Instruction: Write out exactly the lines below that run from the one containing "Model this scene" through the one containing "def S(r, g, b): return", both included, with no other lines.

>> BEGIN Data provided

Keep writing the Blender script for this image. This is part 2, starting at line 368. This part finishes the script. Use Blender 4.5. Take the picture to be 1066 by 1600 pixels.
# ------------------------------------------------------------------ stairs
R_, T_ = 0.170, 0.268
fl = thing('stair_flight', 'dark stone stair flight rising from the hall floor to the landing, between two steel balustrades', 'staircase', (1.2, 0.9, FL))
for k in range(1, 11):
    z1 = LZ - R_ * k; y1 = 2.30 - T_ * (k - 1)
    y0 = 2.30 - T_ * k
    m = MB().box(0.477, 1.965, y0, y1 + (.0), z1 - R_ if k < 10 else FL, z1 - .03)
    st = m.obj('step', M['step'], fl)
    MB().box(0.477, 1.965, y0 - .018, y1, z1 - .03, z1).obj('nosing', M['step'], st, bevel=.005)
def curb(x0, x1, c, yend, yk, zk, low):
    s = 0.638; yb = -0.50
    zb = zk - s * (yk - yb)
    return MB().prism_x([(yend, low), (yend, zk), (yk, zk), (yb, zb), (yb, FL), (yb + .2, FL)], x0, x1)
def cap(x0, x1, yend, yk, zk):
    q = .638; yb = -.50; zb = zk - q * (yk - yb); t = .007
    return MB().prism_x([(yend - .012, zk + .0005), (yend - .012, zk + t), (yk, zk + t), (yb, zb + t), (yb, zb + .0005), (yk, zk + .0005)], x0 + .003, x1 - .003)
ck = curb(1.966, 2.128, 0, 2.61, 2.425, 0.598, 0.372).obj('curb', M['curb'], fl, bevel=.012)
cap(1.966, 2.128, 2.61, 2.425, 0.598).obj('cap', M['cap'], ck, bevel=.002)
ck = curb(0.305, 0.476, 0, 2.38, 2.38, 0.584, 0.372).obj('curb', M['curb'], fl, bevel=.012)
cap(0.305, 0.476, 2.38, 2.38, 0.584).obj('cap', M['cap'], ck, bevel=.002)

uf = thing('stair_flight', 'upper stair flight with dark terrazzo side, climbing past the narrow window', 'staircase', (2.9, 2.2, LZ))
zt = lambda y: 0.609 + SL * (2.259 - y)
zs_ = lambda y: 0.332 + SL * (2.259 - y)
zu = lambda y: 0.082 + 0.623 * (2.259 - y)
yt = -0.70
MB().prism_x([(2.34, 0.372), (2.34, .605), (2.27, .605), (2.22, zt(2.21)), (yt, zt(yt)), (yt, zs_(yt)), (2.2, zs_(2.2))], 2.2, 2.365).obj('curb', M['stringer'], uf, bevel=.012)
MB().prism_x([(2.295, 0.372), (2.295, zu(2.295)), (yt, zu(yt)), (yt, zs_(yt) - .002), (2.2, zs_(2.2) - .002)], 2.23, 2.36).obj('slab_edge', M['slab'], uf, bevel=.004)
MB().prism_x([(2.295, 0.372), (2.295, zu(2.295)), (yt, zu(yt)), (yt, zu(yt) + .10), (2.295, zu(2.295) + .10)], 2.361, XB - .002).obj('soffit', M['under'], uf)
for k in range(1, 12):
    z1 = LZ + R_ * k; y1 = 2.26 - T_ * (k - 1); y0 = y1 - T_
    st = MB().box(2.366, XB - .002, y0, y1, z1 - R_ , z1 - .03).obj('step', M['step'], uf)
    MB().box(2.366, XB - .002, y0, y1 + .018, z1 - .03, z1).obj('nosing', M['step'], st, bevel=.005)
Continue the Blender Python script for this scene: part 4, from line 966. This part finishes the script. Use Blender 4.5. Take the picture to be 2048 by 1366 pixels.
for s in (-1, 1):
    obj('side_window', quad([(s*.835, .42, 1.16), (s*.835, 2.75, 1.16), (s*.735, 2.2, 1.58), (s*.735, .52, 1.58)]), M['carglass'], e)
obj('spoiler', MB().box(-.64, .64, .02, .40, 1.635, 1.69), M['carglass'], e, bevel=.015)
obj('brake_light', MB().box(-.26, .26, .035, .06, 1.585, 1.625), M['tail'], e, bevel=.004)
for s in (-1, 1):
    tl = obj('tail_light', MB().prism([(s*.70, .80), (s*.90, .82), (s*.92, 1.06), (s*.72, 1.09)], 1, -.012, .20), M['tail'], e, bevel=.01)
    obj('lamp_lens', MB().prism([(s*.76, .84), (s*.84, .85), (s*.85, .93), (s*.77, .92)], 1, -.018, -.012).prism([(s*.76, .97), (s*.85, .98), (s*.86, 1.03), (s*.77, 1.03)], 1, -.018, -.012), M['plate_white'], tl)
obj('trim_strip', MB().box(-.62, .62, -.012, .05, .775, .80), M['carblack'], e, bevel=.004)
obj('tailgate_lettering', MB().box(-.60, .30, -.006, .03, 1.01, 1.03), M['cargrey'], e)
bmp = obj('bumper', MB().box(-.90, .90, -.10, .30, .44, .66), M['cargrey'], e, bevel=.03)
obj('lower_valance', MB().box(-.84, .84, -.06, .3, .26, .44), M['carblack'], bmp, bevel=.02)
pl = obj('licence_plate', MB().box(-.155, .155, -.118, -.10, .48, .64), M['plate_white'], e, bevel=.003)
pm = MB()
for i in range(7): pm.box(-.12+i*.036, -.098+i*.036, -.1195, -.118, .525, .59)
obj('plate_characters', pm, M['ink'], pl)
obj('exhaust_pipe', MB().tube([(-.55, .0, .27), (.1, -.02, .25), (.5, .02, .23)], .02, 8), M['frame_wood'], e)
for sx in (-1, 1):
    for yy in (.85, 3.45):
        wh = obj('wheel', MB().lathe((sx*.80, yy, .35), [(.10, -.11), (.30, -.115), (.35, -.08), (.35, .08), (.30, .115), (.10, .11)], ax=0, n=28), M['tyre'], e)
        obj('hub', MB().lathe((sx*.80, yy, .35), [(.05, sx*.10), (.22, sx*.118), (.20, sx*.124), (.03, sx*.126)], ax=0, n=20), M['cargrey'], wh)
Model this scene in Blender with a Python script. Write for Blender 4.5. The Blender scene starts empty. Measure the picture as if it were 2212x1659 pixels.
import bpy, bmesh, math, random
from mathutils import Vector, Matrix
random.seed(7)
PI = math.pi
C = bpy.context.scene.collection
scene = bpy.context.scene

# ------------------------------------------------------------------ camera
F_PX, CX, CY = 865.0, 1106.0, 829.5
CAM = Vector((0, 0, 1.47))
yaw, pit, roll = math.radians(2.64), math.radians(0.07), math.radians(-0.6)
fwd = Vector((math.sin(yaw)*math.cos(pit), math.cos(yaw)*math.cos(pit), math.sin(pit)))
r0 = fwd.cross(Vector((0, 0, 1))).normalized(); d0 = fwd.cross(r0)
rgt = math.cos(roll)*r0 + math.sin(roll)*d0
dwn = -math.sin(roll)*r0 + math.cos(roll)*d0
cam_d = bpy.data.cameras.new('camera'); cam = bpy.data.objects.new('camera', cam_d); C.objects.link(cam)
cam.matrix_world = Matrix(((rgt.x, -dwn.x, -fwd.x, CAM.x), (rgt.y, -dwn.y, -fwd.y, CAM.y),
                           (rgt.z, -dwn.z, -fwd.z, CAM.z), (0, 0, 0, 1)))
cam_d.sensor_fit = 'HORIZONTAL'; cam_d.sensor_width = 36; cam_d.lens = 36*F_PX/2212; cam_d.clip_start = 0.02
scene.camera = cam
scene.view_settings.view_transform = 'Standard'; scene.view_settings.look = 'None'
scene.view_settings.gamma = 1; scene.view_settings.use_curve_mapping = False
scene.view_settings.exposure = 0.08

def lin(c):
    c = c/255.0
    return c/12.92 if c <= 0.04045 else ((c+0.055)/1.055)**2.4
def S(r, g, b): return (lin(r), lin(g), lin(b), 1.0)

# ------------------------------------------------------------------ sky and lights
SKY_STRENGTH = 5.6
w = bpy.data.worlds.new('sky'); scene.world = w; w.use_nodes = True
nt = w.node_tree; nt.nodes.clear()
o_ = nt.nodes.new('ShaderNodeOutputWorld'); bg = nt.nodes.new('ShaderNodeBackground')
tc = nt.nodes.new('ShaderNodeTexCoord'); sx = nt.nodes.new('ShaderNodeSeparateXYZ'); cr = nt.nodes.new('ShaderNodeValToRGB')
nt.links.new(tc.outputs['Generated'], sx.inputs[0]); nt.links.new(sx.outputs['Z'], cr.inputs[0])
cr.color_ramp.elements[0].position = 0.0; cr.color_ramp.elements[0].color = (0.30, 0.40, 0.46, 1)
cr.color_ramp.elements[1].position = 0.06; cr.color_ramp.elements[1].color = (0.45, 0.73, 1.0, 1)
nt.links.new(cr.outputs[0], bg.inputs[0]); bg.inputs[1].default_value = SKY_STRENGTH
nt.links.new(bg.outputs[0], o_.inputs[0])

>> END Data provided

Finished exercise:
Model this scene in Blender with a Python script. Write for Blender 4.5. The Blender scene starts empty. Measure the picture as if it were 2212x1659 pixels.
import bpy, bmesh, math, random
from mathutils import Vector, Matrix
random.seed(7)
PI = math.pi
C = bpy.context.scene.collection
scene = bpy.context.scene

# ------------------------------------------------------------------ camera
F_PX, CX, CY = 865.0, 1106.0, 829.5
CAM = Vector((0, 0, 1.47))
yaw, pit, roll = math.radians(2.64), math.radians(0.07), math.radians(-0.6)
fwd = Vector((math.sin(yaw)*math.cos(pit), math.cos(yaw)*math.cos(pit), math.sin(pit)))
r0 = fwd.cross(Vector((0, 0, 1))).normalized(); d0 = fwd.cross(r0)
rgt = math.cos(roll)*r0 + math.sin(roll)*d0
dwn = -math.sin(roll)*r0 + math.cos(roll)*d0
cam_d = bpy.data.cameras.new('camera'); cam = bpy.data.objects.new('camera', cam_d); C.objects.link(cam)
cam.matrix_world = Matrix(((rgt.x, -dwn.x, -fwd.x, CAM.x), (rgt.y, -dwn.y, -fwd.y, CAM.y),
                           (rgt.z, -dwn.z, -fwd.z, CAM.z), (0, 0, 0, 1)))
cam_d.sensor_fit = 'HORIZONTAL'; cam_d.sensor_width = 36; cam_d.lens = 36*F_PX/2212; cam_d.clip_start = 0.02
scene.camera = cam
scene.view_settings.view_transform = 'Standard'; scene.view_settings.look = 'None'
scene.view_settings.gamma = 1; scene.view_settings.use_curve_mapping = False
scene.view_settings.exposure = 0.08

def lin(c):
    c = c/255.0
    return c/12.92 if c <= 0.04045 else ((c+0.055)/1.055)**2.4
def S(r, g, b): return (lin(r), lin(g), lin(b), 1.0)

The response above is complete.